Something [besides his resemblance to Obama] accounts for Mr. Rubio's rise from a blip in polls against the popular governor in his party, to the runaway favorite tomorrow. He appealed as a different sort of Republican. He kept his pitch upbeat, shunned personal attacks, worked hard to widen support without apologizing for his conservatism, and more noticeably than anyone in this race ran on an unabashed and constantly invoked faith in American exceptionalism.

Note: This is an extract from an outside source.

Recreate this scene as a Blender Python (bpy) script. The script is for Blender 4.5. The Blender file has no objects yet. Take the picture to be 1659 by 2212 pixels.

Bill Clinton sure noticed his success, and recently the former president threw a Hail Mary to stop him by nudging Kendrick Meek—the Democratic nominee who won a contested primary—to leave the race. The deal was intended to get Democrats behind Charlie Crist, who in April fled the GOP in the wake of the Rubio stampede to run as an independent and now stands in second place. Mr. Meek refused, leading the Clinton and Crist camps to get the story out last Thursday night to sap his support. Mr. Crist kept up the charge, calling Mr. Rubio "a tea party extremist" and "right-wing radical." Throughout this race, Mr. Rubio has inspired venom.
His response stayed in campaign character. He didn't call out any of the antagonists by name and repeated everywhere that "this story" showed what's wrong with insider Washington politics. His rallies are largely free of common GOP swipes at Obama, Pelosi and Reid. It's mostly earnest talk of governing philosophies and America's virtues.
Kaminski goes on to register some of Rubio's more attractive traits, other than being the non-scumsucker-Crist in the Senate Campaign:
The GOP's cranky side seems to bother him. He argues that the Republican Party needs to offer up clear alternatives to liberal policy, not just say no, and brighten its tone along the way. Take immigration. "Where Republicans have failed: We should be the pro-legal immigration party, not the anti- illegal immigration party," he says. If he wins, Mr. Rubio will be the most prominent elected Hispanic official in the U.S. from either party.
The immigrant experience provides the raw material for his most resonant message. Mr. Rubio's parents fled Cuba and worked blue- collar jobs all their lives. He paid his way through college and law school.
"The only privilege that I was born with was to be a citizen of the greatest nation in human history," he tells a breakfast crowd of supporters at the Original Pancake House in Palm Beach Gardens. "What makes America great is that anyone from anywhere can accomplish anything." The Obama agenda puts this unique inheritance in jeopardy, he says. Yet he keeps it all upbeat, inclusive, and to many people who see him in person, Reagan-esque.
"He's the only guy I know on the scene today who makes grown men cry," says Jeb Bush. Mr. Rubio is a political protégé of the former Republican governor. They share a preference for (in Mr. Bush's words) "hopeful aspirationalism" to broaden the party's appeal. He adds, laughing, that the younger man is a "much better speaker than I am."
Thank God Florida isn't California, although Rubio does come across like a much younger Reagan in his inclusiveness and lack of eagerness to slander and defame his opponents, two things lacking in scumsucker-parasite Crist.
The years in Florida politics leave some blemishes. The Crist campaign pushed the story that Mr. Rubio misused a party credit card, among other ethical lapses. None of it stuck, to the frustration of Democratic strategists, who insist that in any other year the allegations would have sunk him. Rubio advisers say at worst they amount to sloppy accounting on his part. But these charges will follow him beyond Tuesday, assuming his own aspirations are larger.
Mr. Rubio waves off the national attention as "fleeting most of the time." "Politics is full of one-hit wonders," he says. He adds that his focus is only on tomorrow. But his lead—at 19 points in the Real Clear Politics average of the polls—looks insurmountable. It might be noted that the race for governor, by contrast, is a toss-up.
Who knows what sort of senator Mr. Rubio might make, or how politics will play out in coming years. He has never met or spoken with Sarah Palin, who backed him. But with the political persona unveiled in this campaign, it's not hard to imagine him taking her place as the Republican in America who turns the most heads. For many people to his left, that's a scary prospect.
If you want some kicks, just go over to the comments pages of blogs like TPMDC or Daily Kos. I hope that the steam coming out of their ears will eventually blow their heads to smithereens as Rubio becomes a national candidate in 2012.